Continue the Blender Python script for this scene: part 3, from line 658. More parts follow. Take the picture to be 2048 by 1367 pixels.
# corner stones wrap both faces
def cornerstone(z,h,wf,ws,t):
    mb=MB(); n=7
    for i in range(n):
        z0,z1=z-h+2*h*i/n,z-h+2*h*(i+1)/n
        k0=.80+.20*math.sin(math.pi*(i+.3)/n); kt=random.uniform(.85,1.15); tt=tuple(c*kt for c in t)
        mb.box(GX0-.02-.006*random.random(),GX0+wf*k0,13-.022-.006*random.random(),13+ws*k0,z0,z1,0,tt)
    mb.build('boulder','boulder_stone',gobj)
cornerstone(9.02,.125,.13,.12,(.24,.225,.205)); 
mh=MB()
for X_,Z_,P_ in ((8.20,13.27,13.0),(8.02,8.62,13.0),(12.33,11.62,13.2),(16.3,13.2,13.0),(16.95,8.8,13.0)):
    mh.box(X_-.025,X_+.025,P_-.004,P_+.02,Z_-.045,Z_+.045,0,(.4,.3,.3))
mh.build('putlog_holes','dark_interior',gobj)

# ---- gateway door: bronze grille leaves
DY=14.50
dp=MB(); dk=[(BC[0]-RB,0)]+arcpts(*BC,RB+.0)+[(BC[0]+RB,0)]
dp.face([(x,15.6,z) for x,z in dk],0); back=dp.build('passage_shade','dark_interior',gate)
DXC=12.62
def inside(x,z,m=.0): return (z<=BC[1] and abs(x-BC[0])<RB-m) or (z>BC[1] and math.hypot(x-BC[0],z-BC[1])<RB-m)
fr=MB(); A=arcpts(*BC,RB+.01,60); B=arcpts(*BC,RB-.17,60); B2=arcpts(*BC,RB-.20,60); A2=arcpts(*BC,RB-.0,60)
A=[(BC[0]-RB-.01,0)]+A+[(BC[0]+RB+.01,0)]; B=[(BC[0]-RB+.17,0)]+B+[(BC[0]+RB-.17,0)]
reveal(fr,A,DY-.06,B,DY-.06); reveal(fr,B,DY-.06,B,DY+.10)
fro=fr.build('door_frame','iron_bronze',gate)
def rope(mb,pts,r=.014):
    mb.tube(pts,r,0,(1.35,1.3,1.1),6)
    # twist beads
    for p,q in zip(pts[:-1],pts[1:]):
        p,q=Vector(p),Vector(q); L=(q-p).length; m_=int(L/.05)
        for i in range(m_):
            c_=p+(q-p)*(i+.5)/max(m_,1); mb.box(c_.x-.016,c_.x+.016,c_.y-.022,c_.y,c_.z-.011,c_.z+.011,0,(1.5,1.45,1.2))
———
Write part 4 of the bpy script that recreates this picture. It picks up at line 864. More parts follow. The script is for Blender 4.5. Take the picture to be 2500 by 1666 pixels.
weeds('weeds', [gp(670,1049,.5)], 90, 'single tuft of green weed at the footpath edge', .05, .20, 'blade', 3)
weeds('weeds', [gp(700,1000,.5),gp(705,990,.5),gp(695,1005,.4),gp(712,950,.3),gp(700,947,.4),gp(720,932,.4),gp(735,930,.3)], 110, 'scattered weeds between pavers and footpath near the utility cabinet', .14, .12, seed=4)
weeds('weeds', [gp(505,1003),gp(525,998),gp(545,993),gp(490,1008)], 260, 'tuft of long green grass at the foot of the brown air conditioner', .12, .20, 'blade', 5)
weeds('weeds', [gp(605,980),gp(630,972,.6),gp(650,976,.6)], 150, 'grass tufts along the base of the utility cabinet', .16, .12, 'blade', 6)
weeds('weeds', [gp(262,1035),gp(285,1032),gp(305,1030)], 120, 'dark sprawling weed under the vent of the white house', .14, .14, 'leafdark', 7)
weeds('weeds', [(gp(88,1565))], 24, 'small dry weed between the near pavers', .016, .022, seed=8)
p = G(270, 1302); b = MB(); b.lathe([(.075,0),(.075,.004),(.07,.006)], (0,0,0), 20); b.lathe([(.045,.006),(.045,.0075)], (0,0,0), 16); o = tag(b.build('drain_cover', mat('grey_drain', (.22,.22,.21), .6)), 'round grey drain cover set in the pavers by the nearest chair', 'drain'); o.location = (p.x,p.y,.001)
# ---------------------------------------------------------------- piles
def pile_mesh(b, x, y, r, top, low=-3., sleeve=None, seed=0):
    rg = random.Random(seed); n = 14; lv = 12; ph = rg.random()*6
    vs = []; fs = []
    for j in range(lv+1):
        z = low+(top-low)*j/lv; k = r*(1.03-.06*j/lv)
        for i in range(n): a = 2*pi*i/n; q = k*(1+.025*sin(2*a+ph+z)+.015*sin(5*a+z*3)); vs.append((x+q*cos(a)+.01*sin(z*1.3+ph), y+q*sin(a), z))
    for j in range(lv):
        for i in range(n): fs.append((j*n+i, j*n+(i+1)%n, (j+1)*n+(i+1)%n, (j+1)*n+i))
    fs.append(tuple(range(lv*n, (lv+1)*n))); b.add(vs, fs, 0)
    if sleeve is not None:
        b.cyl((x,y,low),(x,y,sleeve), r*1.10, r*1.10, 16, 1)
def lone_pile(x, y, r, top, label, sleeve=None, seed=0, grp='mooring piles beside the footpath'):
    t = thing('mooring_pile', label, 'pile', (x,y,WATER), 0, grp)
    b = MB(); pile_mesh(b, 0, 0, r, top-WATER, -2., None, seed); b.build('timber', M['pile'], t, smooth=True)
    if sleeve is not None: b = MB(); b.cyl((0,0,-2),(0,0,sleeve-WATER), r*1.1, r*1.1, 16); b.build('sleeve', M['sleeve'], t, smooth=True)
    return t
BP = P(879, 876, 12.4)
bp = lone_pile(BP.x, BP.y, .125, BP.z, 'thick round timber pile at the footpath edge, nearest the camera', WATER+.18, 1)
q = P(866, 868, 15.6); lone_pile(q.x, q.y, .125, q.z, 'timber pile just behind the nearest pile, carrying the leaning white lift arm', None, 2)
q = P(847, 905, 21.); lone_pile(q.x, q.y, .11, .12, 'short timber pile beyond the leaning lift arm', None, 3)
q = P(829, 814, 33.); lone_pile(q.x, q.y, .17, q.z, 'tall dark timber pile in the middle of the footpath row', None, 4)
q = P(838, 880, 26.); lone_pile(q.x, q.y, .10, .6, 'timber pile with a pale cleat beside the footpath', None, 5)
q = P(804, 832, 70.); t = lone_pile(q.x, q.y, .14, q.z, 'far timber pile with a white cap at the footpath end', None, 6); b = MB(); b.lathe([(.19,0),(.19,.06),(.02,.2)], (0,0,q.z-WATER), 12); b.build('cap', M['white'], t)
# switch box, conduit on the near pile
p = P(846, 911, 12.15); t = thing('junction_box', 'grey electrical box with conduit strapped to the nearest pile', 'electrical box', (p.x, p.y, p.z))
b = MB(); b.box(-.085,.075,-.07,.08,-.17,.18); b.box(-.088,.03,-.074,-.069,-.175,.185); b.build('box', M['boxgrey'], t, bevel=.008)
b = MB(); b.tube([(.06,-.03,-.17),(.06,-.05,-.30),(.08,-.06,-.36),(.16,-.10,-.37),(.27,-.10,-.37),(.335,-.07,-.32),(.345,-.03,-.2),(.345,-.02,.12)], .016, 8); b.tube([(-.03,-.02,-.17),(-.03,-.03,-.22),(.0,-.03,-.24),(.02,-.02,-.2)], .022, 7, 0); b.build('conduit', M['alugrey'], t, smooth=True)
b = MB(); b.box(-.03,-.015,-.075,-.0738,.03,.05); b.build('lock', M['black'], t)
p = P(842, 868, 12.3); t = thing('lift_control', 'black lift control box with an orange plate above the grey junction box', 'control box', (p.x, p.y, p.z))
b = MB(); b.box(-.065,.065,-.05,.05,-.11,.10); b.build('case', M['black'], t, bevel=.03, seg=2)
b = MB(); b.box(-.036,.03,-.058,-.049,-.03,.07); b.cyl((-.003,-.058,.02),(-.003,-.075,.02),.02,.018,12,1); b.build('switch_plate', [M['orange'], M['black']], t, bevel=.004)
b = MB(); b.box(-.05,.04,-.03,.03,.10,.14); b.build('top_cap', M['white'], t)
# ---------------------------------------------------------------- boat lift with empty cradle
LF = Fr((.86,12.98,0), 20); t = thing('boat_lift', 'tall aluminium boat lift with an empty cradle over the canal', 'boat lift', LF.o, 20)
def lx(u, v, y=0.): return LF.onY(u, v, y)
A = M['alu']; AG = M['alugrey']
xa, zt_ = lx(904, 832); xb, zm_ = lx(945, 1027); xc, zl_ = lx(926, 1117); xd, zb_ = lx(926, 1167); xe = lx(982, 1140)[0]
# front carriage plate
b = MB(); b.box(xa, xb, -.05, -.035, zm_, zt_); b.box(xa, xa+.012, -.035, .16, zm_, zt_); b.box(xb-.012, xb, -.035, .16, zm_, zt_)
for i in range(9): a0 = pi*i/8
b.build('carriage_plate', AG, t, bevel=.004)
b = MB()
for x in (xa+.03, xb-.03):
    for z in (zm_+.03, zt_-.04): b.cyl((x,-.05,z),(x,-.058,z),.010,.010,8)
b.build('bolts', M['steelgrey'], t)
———
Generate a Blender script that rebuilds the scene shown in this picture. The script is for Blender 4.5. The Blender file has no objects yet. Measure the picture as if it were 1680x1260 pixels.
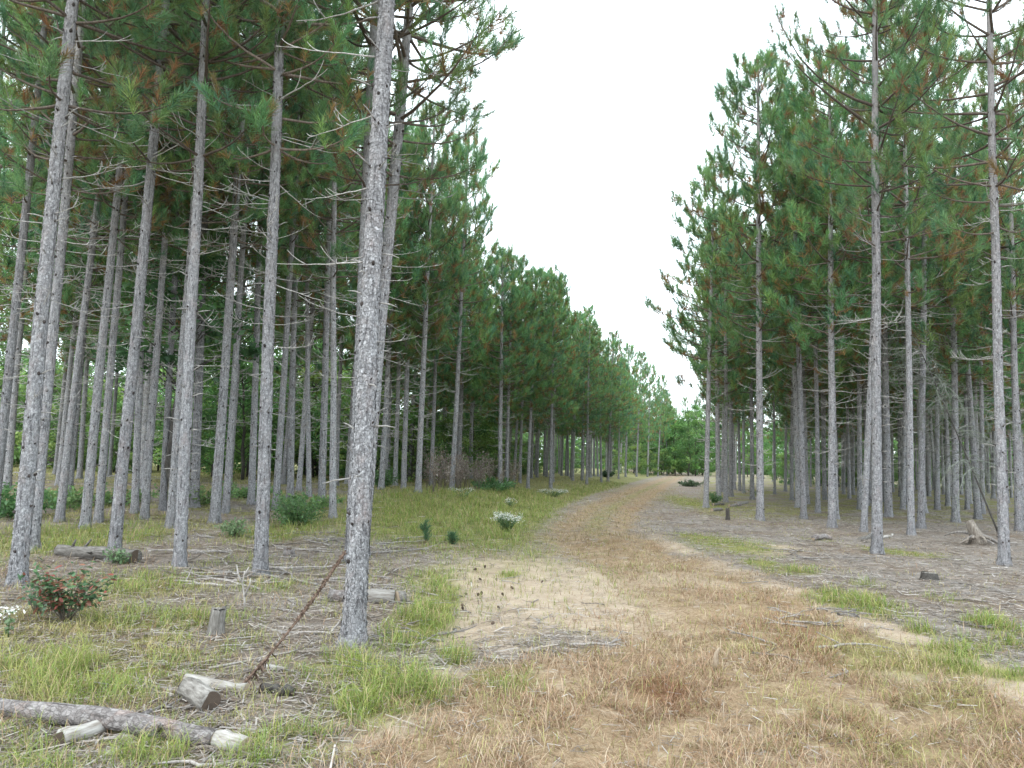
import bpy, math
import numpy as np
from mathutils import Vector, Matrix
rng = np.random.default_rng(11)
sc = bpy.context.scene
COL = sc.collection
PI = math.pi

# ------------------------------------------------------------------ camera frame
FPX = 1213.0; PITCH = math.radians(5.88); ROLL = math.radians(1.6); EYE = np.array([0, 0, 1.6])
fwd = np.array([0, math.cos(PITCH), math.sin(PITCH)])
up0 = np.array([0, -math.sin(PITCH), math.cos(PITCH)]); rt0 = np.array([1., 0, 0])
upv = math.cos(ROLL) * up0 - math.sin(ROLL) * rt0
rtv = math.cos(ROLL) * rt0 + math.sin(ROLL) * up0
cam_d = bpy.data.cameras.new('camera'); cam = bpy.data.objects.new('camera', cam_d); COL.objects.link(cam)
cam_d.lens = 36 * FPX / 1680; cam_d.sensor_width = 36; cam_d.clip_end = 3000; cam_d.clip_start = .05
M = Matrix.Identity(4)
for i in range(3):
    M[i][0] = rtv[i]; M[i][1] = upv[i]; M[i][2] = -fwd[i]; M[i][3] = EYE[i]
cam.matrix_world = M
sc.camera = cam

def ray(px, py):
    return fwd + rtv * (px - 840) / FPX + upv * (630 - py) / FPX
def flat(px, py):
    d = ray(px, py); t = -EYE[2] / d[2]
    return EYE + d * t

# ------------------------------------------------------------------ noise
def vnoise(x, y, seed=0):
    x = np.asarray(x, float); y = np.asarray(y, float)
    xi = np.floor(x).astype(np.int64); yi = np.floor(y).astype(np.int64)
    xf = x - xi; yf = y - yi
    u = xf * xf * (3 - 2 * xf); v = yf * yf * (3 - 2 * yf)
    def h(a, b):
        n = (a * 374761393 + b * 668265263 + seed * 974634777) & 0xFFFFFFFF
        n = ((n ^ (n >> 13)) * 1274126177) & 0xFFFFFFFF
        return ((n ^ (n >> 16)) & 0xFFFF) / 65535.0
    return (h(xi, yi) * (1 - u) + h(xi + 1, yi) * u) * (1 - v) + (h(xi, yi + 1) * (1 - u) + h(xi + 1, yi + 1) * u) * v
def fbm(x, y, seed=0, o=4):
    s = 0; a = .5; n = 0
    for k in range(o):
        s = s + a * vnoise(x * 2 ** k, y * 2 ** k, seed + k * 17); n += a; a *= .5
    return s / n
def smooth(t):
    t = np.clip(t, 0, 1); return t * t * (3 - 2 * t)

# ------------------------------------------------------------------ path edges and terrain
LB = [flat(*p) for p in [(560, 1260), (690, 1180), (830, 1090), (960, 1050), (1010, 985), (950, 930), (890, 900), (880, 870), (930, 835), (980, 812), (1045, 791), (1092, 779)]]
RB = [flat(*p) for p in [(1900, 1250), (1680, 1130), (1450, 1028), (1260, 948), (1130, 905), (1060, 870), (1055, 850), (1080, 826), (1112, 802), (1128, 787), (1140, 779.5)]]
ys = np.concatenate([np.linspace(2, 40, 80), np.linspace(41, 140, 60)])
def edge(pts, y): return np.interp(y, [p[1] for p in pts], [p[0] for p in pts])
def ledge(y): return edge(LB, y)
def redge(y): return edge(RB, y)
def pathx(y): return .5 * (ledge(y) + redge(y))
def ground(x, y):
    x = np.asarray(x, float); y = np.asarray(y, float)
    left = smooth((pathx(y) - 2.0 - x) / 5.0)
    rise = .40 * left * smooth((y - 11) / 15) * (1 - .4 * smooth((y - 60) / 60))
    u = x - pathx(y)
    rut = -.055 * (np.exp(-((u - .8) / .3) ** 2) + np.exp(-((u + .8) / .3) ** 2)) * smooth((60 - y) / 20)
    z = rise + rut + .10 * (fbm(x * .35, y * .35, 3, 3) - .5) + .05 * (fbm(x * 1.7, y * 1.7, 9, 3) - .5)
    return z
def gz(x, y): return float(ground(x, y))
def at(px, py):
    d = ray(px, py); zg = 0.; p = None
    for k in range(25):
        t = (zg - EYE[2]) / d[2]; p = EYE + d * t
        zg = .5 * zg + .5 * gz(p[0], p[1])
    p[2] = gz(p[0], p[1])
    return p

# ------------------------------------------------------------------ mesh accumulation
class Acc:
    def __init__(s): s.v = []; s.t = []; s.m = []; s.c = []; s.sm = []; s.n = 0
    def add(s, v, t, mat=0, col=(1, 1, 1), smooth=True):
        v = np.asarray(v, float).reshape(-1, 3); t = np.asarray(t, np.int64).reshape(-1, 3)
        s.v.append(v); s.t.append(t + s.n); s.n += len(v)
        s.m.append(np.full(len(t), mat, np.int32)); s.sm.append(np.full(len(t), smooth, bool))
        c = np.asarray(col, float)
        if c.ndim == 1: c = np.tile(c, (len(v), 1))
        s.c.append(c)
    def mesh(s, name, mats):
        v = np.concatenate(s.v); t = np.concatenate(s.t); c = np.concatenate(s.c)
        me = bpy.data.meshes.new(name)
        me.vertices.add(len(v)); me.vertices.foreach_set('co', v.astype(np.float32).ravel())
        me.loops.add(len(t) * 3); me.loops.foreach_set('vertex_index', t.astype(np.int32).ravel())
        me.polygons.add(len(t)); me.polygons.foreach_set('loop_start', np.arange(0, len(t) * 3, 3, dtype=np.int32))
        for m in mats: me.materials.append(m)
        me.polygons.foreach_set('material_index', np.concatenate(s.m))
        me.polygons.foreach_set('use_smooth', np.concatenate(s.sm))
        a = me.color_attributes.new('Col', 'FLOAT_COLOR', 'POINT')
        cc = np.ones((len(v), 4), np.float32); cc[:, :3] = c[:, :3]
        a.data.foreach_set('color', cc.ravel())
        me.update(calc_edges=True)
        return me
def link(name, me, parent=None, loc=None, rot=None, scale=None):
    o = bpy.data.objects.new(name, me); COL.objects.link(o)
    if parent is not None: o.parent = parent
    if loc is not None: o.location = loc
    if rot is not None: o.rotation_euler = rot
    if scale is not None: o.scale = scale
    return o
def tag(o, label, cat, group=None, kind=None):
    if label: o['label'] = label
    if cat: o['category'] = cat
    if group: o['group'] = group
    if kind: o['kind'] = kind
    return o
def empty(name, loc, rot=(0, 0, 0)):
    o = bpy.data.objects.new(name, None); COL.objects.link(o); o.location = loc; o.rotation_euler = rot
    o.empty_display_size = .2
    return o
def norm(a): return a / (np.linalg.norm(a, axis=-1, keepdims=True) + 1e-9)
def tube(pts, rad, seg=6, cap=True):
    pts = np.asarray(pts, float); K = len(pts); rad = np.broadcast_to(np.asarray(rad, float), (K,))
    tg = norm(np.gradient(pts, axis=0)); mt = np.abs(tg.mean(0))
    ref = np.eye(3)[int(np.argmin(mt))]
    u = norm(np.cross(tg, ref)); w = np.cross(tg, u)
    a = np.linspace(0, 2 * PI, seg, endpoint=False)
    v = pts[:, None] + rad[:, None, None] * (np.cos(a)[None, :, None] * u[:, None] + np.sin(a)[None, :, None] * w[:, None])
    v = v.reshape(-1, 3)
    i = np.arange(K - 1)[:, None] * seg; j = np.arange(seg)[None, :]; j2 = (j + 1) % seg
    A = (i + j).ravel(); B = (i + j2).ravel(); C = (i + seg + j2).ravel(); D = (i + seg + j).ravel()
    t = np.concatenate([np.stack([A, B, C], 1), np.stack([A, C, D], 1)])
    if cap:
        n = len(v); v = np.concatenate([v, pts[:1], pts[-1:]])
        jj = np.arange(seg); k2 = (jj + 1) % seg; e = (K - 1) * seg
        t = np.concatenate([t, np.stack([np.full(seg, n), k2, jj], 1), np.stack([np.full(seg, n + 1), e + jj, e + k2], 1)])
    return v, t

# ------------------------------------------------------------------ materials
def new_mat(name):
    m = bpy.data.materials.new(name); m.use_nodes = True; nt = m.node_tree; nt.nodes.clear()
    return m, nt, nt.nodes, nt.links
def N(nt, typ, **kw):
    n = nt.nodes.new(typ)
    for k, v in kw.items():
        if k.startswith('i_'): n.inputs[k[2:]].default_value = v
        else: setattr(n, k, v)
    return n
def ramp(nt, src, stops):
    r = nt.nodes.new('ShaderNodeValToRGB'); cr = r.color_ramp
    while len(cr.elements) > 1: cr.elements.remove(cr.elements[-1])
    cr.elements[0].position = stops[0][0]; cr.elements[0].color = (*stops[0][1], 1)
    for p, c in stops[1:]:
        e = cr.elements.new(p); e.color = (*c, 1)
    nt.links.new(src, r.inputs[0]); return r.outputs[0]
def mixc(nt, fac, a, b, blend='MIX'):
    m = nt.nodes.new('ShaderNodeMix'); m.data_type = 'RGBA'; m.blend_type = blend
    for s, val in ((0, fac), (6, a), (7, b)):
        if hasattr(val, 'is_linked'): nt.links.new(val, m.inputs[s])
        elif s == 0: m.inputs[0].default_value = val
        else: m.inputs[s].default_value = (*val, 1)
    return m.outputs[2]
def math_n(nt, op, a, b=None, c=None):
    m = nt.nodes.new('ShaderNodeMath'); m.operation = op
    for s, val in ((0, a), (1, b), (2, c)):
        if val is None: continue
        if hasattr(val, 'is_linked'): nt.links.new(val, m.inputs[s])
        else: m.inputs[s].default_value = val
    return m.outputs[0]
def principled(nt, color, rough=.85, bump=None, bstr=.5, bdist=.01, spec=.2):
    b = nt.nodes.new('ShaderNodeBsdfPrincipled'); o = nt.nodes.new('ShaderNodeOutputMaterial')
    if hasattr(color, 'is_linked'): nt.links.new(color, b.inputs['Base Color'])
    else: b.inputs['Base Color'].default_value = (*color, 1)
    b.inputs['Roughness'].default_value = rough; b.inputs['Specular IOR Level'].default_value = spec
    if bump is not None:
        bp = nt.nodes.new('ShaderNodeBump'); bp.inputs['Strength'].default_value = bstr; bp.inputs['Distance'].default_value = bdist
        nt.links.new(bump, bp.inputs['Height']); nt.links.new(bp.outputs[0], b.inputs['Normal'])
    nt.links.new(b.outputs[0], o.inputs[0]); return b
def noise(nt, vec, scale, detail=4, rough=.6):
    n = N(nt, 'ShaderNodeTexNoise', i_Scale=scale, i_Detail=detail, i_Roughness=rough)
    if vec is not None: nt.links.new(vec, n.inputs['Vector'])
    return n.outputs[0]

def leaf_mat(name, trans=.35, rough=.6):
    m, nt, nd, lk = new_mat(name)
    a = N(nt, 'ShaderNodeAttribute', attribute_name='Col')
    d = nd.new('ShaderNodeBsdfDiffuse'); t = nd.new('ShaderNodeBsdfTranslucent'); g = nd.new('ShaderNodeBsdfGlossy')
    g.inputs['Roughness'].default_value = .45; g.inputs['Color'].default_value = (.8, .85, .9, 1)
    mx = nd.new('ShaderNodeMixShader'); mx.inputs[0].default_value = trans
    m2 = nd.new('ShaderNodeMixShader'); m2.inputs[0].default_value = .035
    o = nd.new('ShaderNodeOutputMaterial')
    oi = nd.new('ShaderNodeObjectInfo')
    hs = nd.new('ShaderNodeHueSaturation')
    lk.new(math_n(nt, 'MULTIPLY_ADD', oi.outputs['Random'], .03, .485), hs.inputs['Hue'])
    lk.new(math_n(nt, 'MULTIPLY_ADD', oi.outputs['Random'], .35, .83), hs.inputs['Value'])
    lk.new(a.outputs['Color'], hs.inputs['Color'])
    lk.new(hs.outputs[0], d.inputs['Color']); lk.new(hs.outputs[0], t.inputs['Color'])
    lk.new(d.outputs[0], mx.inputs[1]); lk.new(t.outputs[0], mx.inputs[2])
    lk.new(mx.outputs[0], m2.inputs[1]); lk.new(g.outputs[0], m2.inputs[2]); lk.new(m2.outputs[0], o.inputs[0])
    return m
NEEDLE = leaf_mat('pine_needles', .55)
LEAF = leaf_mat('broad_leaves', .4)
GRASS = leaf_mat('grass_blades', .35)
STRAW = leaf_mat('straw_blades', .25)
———
Copy nothing but the lines above that run from the one with "Generate a Blender" to the one with "PI = math.pi", ends included; pictures stay out.

Generate a Blender script that rebuilds the scene shown in this picture. The script is for Blender 4.5. The Blender file has no objects yet. Measure the picture as if it were 1680x1260 pixels.
import bpy, math
import numpy as np
from mathutils import Vector, Matrix
rng = np.random.default_rng(11)
sc = bpy.context.scene
COL = sc.collection
PI = math.pi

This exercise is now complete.